(Dataset extract):
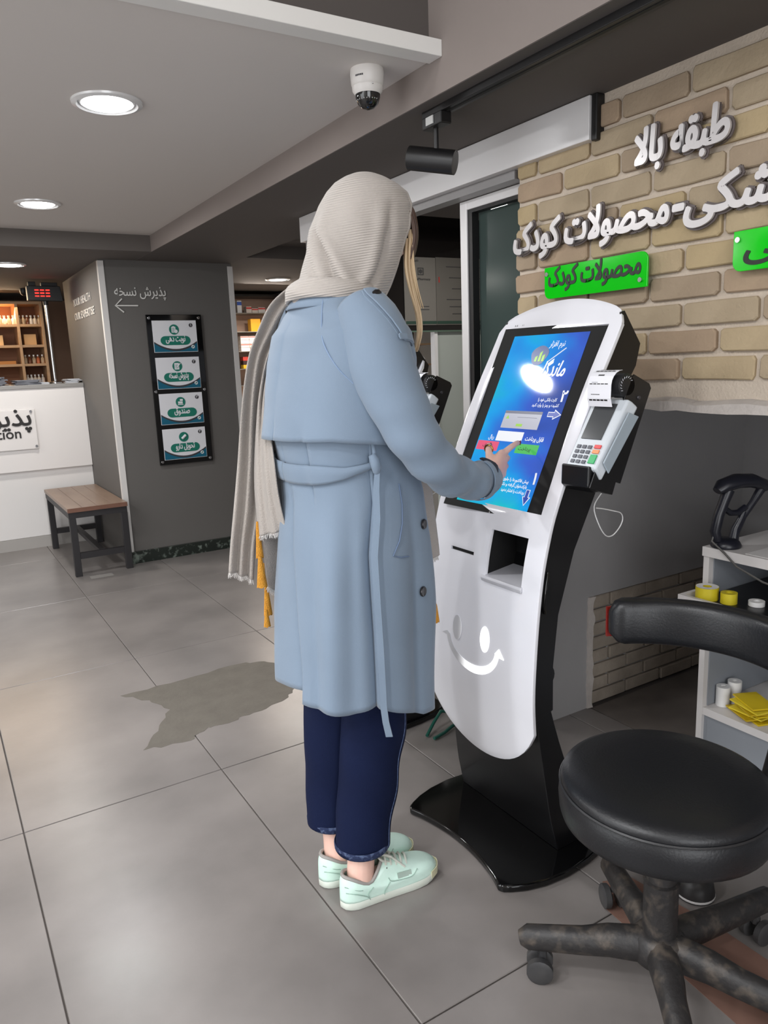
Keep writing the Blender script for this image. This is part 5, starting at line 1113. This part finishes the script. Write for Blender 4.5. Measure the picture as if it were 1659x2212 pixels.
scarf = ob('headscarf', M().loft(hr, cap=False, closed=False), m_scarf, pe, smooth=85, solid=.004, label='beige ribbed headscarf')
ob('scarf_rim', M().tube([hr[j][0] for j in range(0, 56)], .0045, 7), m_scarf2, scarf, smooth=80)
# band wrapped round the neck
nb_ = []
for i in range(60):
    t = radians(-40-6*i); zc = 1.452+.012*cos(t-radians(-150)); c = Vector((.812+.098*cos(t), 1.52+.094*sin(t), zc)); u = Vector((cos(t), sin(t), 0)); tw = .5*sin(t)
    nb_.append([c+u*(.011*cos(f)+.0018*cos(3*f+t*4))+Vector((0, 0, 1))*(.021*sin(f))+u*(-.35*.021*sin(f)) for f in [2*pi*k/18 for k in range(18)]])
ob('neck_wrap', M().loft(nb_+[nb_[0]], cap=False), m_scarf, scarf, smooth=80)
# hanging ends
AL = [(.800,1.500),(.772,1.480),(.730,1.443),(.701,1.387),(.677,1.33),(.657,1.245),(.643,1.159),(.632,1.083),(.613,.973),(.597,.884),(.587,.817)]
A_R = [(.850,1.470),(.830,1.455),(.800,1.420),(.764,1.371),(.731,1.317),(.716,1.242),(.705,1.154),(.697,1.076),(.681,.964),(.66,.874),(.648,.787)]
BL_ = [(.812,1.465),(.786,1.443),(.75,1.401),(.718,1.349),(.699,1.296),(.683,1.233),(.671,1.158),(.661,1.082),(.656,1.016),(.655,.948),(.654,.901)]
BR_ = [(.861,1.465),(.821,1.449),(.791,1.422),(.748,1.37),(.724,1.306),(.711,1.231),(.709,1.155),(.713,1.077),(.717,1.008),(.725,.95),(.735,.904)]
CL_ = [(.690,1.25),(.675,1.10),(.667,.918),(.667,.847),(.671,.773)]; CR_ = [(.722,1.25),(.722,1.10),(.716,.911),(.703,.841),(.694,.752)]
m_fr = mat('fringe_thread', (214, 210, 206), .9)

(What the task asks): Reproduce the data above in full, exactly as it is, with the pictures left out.

(Solution for this exercise):
Keep writing the Blender script for this image. This is part 5, starting at line 1113. This part finishes the script. Write for Blender 4.5. Measure the picture as if it were 1659x2212 pixels.
scarf = ob('headscarf', M().loft(hr, cap=False, closed=False), m_scarf, pe, smooth=85, solid=.004, label='beige ribbed headscarf')
ob('scarf_rim', M().tube([hr[j][0] for j in range(0, 56)], .0045, 7), m_scarf2, scarf, smooth=80)
# band wrapped round the neck
nb_ = []
for i in range(60):
    t = radians(-40-6*i); zc = 1.452+.012*cos(t-radians(-150)); c = Vector((.812+.098*cos(t), 1.52+.094*sin(t), zc)); u = Vector((cos(t), sin(t), 0)); tw = .5*sin(t)
    nb_.append([c+u*(.011*cos(f)+.0018*cos(3*f+t*4))+Vector((0, 0, 1))*(.021*sin(f))+u*(-.35*.021*sin(f)) for f in [2*pi*k/18 for k in range(18)]])
ob('neck_wrap', M().loft(nb_+[nb_[0]], cap=False), m_scarf, scarf, smooth=80)
# hanging ends
AL = [(.800,1.500),(.772,1.480),(.730,1.443),(.701,1.387),(.677,1.33),(.657,1.245),(.643,1.159),(.632,1.083),(.613,.973),(.597,.884),(.587,.817)]
A_R = [(.850,1.470),(.830,1.455),(.800,1.420),(.764,1.371),(.731,1.317),(.716,1.242),(.705,1.154),(.697,1.076),(.681,.964),(.66,.874),(.648,.787)]
BL_ = [(.812,1.465),(.786,1.443),(.75,1.401),(.718,1.349),(.699,1.296),(.683,1.233),(.671,1.158),(.661,1.082),(.656,1.016),(.655,.948),(.654,.901)]
BR_ = [(.861,1.465),(.821,1.449),(.791,1.422),(.748,1.37),(.724,1.306),(.711,1.231),(.709,1.155),(.713,1.077),(.717,1.008),(.725,.95),(.735,.904)]
CL_ = [(.690,1.25),(.675,1.10),(.667,.918),(.667,.847),(.671,.773)]; CR_ = [(.722,1.25),(.722,1.10),(.716,.911),(.703,.841),(.694,.752)]
m_fr = mat('fringe_thread', (214, 210, 206), .9)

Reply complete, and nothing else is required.